Opinion
March 13, 1989
Appeal from the Supreme Court, Nassau County (Roncallo, J.).
Ordered that the judgment is affirmed, with costs.
The trial court has the power to conform the pleadings to the proof even in the absence of a motion by a party, as long as there is no prejudice to the opposing party (see, Cartwright Van Lines v. Barclays Bank, 120 A.D.2d 478; D'Antoni v. Goff, 52 A.D.2d 973). The variance between the pleadings and the proof was not so great that the defendants could not reasonably have expected that such evidence would be adduced at trial (see, Stern v. Stern, 114 A.D.2d 408, 409; Sharkey v. Locust Val. Mar., 96 A.D.2d 1093, 1094, appeal dismissed 61 N.Y.2d 669; Jemzura v. Jemzura, 29 A.D.2d 797). The forgeries in question were merely one aspect of the defendants' scheme to defraud the plaintiff as alleged in the complaint. We also note that despite their professed surprise, the defendants did not request a continuance so that they could present expert evidence or obtain discovery.

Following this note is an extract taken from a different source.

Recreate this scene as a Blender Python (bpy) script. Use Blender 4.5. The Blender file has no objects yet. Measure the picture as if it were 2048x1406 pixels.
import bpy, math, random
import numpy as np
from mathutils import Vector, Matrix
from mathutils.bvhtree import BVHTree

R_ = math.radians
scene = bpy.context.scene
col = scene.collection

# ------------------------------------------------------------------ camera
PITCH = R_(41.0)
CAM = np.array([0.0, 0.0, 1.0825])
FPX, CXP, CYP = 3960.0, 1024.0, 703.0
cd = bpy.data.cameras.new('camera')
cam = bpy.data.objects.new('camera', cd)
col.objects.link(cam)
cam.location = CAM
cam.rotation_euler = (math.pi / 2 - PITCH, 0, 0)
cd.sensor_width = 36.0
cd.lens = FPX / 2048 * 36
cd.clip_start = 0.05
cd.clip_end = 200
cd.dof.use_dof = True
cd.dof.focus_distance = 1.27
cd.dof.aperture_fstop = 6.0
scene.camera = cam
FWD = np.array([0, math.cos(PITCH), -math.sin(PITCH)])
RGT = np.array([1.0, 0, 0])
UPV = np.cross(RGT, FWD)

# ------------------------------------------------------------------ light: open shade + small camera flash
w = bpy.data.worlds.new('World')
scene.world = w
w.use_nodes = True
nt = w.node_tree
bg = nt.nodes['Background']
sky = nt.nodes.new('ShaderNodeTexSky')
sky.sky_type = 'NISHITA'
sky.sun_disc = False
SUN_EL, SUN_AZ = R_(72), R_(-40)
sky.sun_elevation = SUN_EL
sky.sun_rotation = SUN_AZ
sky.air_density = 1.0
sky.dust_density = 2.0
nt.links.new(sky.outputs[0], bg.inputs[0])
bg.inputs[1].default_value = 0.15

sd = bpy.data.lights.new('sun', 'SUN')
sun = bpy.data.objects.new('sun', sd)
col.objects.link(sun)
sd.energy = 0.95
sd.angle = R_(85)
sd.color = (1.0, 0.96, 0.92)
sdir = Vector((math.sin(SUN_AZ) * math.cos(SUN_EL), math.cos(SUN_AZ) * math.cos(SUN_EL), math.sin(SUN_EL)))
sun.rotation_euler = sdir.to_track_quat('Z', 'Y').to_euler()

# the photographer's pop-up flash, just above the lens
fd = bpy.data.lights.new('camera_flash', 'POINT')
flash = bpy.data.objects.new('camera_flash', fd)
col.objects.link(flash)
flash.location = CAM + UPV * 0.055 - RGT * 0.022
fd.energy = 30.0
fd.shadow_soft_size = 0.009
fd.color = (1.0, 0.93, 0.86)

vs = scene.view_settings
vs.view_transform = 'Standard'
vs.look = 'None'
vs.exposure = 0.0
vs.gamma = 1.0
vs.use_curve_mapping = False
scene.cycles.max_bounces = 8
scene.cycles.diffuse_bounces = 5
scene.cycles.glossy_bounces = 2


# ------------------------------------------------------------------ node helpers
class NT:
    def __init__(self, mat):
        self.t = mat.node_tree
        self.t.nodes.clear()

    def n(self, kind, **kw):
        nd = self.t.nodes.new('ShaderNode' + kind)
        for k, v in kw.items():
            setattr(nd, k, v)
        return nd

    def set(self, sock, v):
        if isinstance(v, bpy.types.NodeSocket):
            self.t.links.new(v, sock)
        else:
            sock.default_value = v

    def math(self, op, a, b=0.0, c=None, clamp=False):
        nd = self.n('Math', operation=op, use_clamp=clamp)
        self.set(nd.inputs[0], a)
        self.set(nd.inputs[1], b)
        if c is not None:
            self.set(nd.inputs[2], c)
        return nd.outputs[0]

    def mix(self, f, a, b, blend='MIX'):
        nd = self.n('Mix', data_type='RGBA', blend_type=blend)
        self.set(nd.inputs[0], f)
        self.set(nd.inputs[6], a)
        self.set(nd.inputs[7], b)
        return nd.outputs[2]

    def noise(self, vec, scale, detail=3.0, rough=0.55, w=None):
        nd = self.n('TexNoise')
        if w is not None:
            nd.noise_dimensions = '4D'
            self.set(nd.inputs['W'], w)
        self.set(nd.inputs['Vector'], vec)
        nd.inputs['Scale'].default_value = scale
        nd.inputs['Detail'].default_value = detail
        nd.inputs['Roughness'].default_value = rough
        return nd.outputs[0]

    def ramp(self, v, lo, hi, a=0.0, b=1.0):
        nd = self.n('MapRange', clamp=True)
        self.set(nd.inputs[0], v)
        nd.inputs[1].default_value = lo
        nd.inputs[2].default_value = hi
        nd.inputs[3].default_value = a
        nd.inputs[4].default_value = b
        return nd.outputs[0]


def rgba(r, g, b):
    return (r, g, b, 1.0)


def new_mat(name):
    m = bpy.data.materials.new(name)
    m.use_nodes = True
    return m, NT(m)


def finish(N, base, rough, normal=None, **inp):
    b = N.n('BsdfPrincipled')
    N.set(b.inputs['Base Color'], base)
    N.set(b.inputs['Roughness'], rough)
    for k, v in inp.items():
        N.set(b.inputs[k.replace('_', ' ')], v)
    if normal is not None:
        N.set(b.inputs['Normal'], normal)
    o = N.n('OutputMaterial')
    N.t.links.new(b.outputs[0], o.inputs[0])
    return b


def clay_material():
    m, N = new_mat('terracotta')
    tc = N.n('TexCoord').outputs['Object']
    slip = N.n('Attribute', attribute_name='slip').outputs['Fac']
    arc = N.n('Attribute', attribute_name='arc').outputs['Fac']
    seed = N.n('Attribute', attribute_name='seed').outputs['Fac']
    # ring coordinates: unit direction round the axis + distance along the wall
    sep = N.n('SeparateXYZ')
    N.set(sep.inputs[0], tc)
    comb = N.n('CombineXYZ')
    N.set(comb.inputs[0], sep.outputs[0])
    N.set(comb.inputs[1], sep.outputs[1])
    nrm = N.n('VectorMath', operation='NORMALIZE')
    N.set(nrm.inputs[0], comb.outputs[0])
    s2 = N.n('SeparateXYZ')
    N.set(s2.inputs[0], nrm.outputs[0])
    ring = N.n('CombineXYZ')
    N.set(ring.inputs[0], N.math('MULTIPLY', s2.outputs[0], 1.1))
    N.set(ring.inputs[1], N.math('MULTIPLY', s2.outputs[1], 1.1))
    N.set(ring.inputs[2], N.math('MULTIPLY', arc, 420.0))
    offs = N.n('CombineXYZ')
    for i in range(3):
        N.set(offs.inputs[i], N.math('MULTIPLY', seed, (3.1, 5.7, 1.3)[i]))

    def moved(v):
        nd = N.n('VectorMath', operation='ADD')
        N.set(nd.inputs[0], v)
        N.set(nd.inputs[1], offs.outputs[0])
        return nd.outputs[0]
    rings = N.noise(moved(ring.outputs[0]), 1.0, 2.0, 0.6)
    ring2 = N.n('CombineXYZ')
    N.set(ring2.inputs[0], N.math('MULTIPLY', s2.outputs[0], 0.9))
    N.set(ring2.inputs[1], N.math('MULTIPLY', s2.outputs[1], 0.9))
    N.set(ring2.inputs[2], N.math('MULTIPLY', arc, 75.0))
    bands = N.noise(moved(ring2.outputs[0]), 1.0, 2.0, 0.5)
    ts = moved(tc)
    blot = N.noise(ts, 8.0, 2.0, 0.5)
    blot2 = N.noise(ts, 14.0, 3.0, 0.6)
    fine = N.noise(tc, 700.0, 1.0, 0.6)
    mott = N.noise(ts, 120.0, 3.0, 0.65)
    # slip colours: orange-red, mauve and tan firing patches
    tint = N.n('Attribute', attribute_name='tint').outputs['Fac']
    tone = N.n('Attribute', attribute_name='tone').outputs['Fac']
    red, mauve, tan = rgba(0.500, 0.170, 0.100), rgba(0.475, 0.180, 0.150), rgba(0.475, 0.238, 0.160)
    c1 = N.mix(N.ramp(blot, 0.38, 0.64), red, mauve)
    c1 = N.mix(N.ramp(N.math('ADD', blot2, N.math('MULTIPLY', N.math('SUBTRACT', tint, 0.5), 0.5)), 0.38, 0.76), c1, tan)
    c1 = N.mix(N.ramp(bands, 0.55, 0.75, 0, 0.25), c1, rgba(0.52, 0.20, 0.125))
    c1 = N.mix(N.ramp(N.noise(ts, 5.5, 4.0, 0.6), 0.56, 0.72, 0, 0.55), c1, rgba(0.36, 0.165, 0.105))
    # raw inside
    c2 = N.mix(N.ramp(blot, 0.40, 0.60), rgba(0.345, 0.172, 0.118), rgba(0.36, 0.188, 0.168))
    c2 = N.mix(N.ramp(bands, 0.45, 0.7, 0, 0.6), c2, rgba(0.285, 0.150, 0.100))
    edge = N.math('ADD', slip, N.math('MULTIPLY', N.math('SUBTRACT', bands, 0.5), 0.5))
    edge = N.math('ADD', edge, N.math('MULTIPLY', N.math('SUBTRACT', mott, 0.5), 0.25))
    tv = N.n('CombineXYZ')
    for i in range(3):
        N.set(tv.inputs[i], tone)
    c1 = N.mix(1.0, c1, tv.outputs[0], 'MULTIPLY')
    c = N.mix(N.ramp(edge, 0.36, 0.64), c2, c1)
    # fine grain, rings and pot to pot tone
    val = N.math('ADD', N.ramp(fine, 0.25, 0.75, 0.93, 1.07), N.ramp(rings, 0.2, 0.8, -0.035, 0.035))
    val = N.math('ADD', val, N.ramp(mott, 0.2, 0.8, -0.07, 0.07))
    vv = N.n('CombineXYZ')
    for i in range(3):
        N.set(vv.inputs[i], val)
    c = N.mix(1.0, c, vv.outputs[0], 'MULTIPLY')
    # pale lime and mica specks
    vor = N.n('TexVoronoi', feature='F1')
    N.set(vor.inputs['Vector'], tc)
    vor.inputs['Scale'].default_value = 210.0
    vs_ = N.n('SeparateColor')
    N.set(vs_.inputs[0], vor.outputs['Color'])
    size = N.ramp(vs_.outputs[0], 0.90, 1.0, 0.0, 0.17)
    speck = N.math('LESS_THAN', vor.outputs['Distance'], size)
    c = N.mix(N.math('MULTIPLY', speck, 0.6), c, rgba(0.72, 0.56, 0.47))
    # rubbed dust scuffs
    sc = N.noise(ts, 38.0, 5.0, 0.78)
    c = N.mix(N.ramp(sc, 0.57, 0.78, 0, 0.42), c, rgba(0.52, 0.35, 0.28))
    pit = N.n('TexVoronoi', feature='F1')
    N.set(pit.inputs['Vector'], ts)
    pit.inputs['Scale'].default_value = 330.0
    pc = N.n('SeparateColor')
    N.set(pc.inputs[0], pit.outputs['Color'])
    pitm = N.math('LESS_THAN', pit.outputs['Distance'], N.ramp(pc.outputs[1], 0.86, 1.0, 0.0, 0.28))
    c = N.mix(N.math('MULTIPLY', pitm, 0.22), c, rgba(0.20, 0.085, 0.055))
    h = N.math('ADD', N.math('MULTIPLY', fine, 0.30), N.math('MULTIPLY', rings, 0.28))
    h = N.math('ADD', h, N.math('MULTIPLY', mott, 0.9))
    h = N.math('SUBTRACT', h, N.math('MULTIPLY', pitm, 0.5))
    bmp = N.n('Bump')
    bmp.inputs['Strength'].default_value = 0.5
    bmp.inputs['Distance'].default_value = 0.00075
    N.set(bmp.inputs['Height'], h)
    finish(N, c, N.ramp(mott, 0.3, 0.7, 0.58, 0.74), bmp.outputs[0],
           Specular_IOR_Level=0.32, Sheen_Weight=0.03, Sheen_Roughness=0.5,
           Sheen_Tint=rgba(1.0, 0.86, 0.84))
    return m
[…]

The plaintiff proved by a preponderance of the evidence that the individual defendant had defrauded it by issuing worthless checks in the defendant corporation's name and by forging the endorsement on the checks (see, Brown v. Lockwood, 76 A.D.2d 721, 730-731). A corporate officer is individually liable for fraudulent acts or false representations of his own, or in which he participates, even though his actions in such respect may be in furtherance of the corporate business (see, 15 N.Y. Jur 2d, Business Relationships, § 1079, at 352). Thus, the individual defendant was properly held liable for the fraudulent check cashing scheme.
We have considered the defendants' remaining contentions and find them to be without merit. Mangano, J.P., Bracken, Spatt and Balletta, JJ., concur.